___ SUPPLIED INFORMATION ___
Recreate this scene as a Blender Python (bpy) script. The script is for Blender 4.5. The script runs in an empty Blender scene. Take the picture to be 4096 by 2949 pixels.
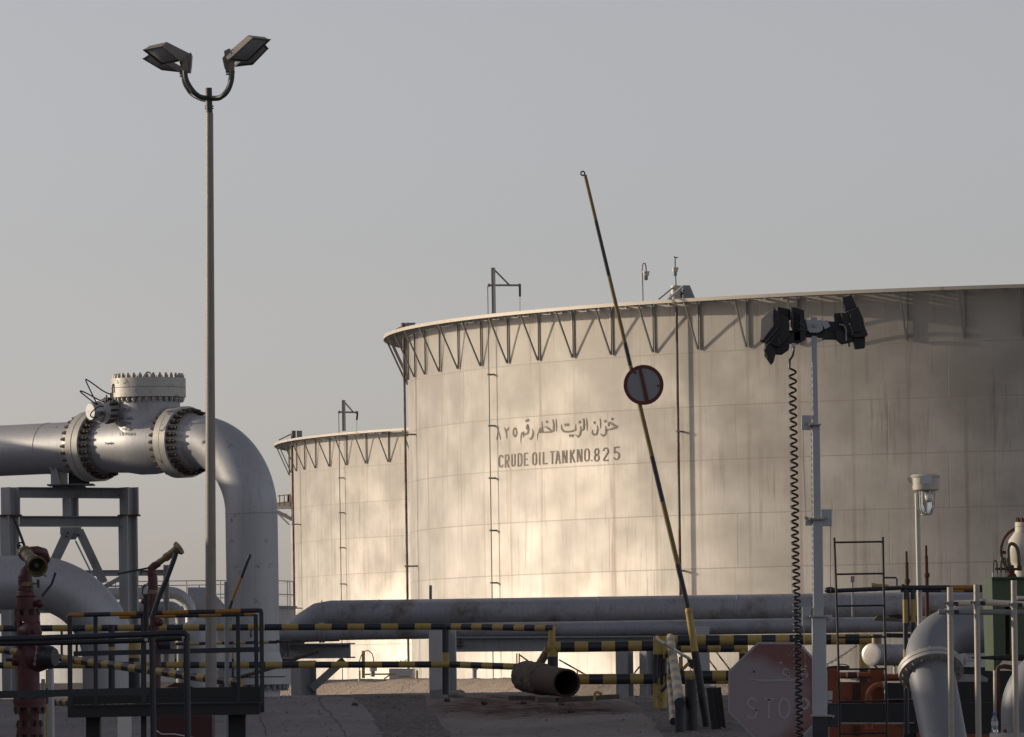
import bpy, math, random
from mathutils import Vector, Matrix
R = math.radians
random.seed(7)
SC = bpy.context.scene
COL = SC.collection
# ------------------------------------------------------------------ camera, sky, sun, exposure
FPX, ROLL, PPX, PPY = 26000.0, 0.0145, 2048.0, 2745.0
cam_d = bpy.data.cameras.new('camera'); cam = bpy.data.objects.new('camera', cam_d); COL.objects.link(cam)
cam_d.sensor_width = 36; cam_d.lens = FPX / 4096 * 36
cam_d.shift_y = (PPY - 1474.5) / 4096
cam_d.clip_start = 0.5; cam_d.clip_end = 9000
cr, sr = math.cos(ROLL), math.sin(ROLL)
cam.matrix_world = Matrix(((cr, sr, 0, 0), (0, 0, -1, 0), (-sr, cr, 0, 0), (0, 0, 0, 1)))
SC.camera = cam
SUN_AZ, SUN_EL = -75.5, 12.0            # degrees from +Y towards +X, and above the horizon
world = bpy.data.worlds.new('World'); SC.world = world; world.use_nodes = True
wn, wl = world.node_tree.nodes, world.node_tree.links
bg = wn['Background']; bg.inputs['Strength'].default_value = 0.122
sky = wn.new('ShaderNodeTexSky'); sky.sky_type = 'NISHITA'; sky.sun_disc = False
sky.sun_elevation = R(SUN_EL); sky.sun_rotation = R(SUN_AZ)
sky.air_density = 0.7; sky.dust_density = 1.0; sky.ozone_density = 1.0
hs = wn.new('ShaderNodeHueSaturation'); hs.inputs['Saturation'].default_value = 0.38
hz = wn.new('ShaderNodeMix'); hz.data_type = 'RGBA'; hz.blend_type = 'MULTIPLY'; hz.inputs[0].default_value = 1.0; hz.inputs[7].default_value = (1.06, 0.98, 0.985, 1)
wl.new(sky.outputs[0], hs.inputs['Color']); wl.new(hs.outputs[0], hz.inputs[6]); wl.new(hz.outputs[2], bg.inputs['Color'])
sun_d = bpy.data.lights.new('sun', 'SUN'); sun_d.energy = 3.0; sun_d.angle = R(0.5); sun_d.color = (1.0, 0.83, 0.62)
sun = bpy.data.objects.new('sun', sun_d); COL.objects.link(sun)
SUNV = Vector((math.sin(R(SUN_AZ)) * math.cos(R(SUN_EL)), math.cos(R(SUN_AZ)) * math.cos(R(SUN_EL)), math.sin(R(SUN_EL))))
sun.rotation_euler = SUNV.to_track_quat('Z', 'Y').to_euler(); sun.location = (-40, 60, 60)
SC.view_settings.view_transform = 'Standard'; SC.view_settings.look = 'None'
SC.view_settings.exposure = 0.0; SC.view_settings.gamma = 1.0
SC.cycles.max_bounces = 6

# ------------------------------------------------------------------ places: survey points read off the photograph
CROPS = {'': (0, 0, 1), 'A': (0, 1450, .36747), 'B': (550, 1450, .32154), 'C': (0, 1900, .32154), 'D': (0, 2349, .36747),
         'E': (700, 2349, .36747), 'F': (1400, 2349, .36747), 'G': (2100, 2349, .36747), 'H': (2800, 2349, .36747),
         'I': (3400, 2349, .36747), 'J': (3300, 1750, .398), 'K': (2950, 1100, .32154), 'L': (2950, 1600, .50505),
         'M': (500, 80, .29398), 'N': (1050, 1550, .58191), 'O': (1500, 1000, .36747), 'Q': (2200, 1000, .36747),
         'S': (2300, 1450, .61242), 'T': (600, 2200, .32154), 'U': (0, 2050, .18374), 'V': (400, 2150, .18374),
         'W': (2560, 2420, .324), 'X': (3796, 2050, .5505), 'Z': (3250, 2500, .27503), 'Y': (1950, 1640, .2425)}

def ray(px, py):
    u = (px - PPX) / FPX; v = -(py - PPY) / FPX
    return u * cr + v * sr, -u * sr + v * cr      # x and z per metre of Y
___
Every line above should be returned exactly; the pictures stay out.

ANSWER:
Recreate this scene as a Blender Python (bpy) script. The script is for Blender 4.5. The script runs in an empty Blender scene. Take the picture to be 4096 by 2949 pixels.
import bpy, math, random
from mathutils import Vector, Matrix
R = math.radians
random.seed(7)
SC = bpy.context.scene
COL = SC.collection
# ------------------------------------------------------------------ camera, sky, sun, exposure
FPX, ROLL, PPX, PPY = 26000.0, 0.0145, 2048.0, 2745.0
cam_d = bpy.data.cameras.new('camera'); cam = bpy.data.objects.new('camera', cam_d); COL.objects.link(cam)
cam_d.sensor_width = 36; cam_d.lens = FPX / 4096 * 36
cam_d.shift_y = (PPY - 1474.5) / 4096
cam_d.clip_start = 0.5; cam_d.clip_end = 9000
cr, sr = math.cos(ROLL), math.sin(ROLL)
cam.matrix_world = Matrix(((cr, sr, 0, 0), (0, 0, -1, 0), (-sr, cr, 0, 0), (0, 0, 0, 1)))
SC.camera = cam
SUN_AZ, SUN_EL = -75.5, 12.0            # degrees from +Y towards +X, and above the horizon
world = bpy.data.worlds.new('World'); SC.world = world; world.use_nodes = True
wn, wl = world.node_tree.nodes, world.node_tree.links
bg = wn['Background']; bg.inputs['Strength'].default_value = 0.122
sky = wn.new('ShaderNodeTexSky'); sky.sky_type = 'NISHITA'; sky.sun_disc = False
sky.sun_elevation = R(SUN_EL); sky.sun_rotation = R(SUN_AZ)
sky.air_density = 0.7; sky.dust_density = 1.0; sky.ozone_density = 1.0
hs = wn.new('ShaderNodeHueSaturation'); hs.inputs['Saturation'].default_value = 0.38
hz = wn.new('ShaderNodeMix'); hz.data_type = 'RGBA'; hz.blend_type = 'MULTIPLY'; hz.inputs[0].default_value = 1.0; hz.inputs[7].default_value = (1.06, 0.98, 0.985, 1)
wl.new(sky.outputs[0], hs.inputs['Color']); wl.new(hs.outputs[0], hz.inputs[6]); wl.new(hz.outputs[2], bg.inputs['Color'])
sun_d = bpy.data.lights.new('sun', 'SUN'); sun_d.energy = 3.0; sun_d.angle = R(0.5); sun_d.color = (1.0, 0.83, 0.62)
sun = bpy.data.objects.new('sun', sun_d); COL.objects.link(sun)
SUNV = Vector((math.sin(R(SUN_AZ)) * math.cos(R(SUN_EL)), math.cos(R(SUN_AZ)) * math.cos(R(SUN_EL)), math.sin(R(SUN_EL))))
sun.rotation_euler = SUNV.to_track_quat('Z', 'Y').to_euler(); sun.location = (-40, 60, 60)
SC.view_settings.view_transform = 'Standard'; SC.view_settings.look = 'None'
SC.view_settings.exposure = 0.0; SC.view_settings.gamma = 1.0
SC.cycles.max_bounces = 6

# ------------------------------------------------------------------ places: survey points read off the photograph
CROPS = {'': (0, 0, 1), 'A': (0, 1450, .36747), 'B': (550, 1450, .32154), 'C': (0, 1900, .32154), 'D': (0, 2349, .36747),
         'E': (700, 2349, .36747), 'F': (1400, 2349, .36747), 'G': (2100, 2349, .36747), 'H': (2800, 2349, .36747),
         'I': (3400, 2349, .36747), 'J': (3300, 1750, .398), 'K': (2950, 1100, .32154), 'L': (2950, 1600, .50505),
         'M': (500, 80, .29398), 'N': (1050, 1550, .58191), 'O': (1500, 1000, .36747), 'Q': (2200, 1000, .36747),
         'S': (2300, 1450, .61242), 'T': (600, 2200, .32154), 'U': (0, 2050, .18374), 'V': (400, 2150, .18374),
         'W': (2560, 2420, .324), 'X': (3796, 2050, .5505), 'Z': (3250, 2500, .27503), 'Y': (1950, 1640, .2425)}

def ray(px, py):
    u = (px - PPX) / FPX; v = -(py - PPY) / FPX
    return u * cr + v * sr, -u * sr + v * cr      # x and z per metre of Y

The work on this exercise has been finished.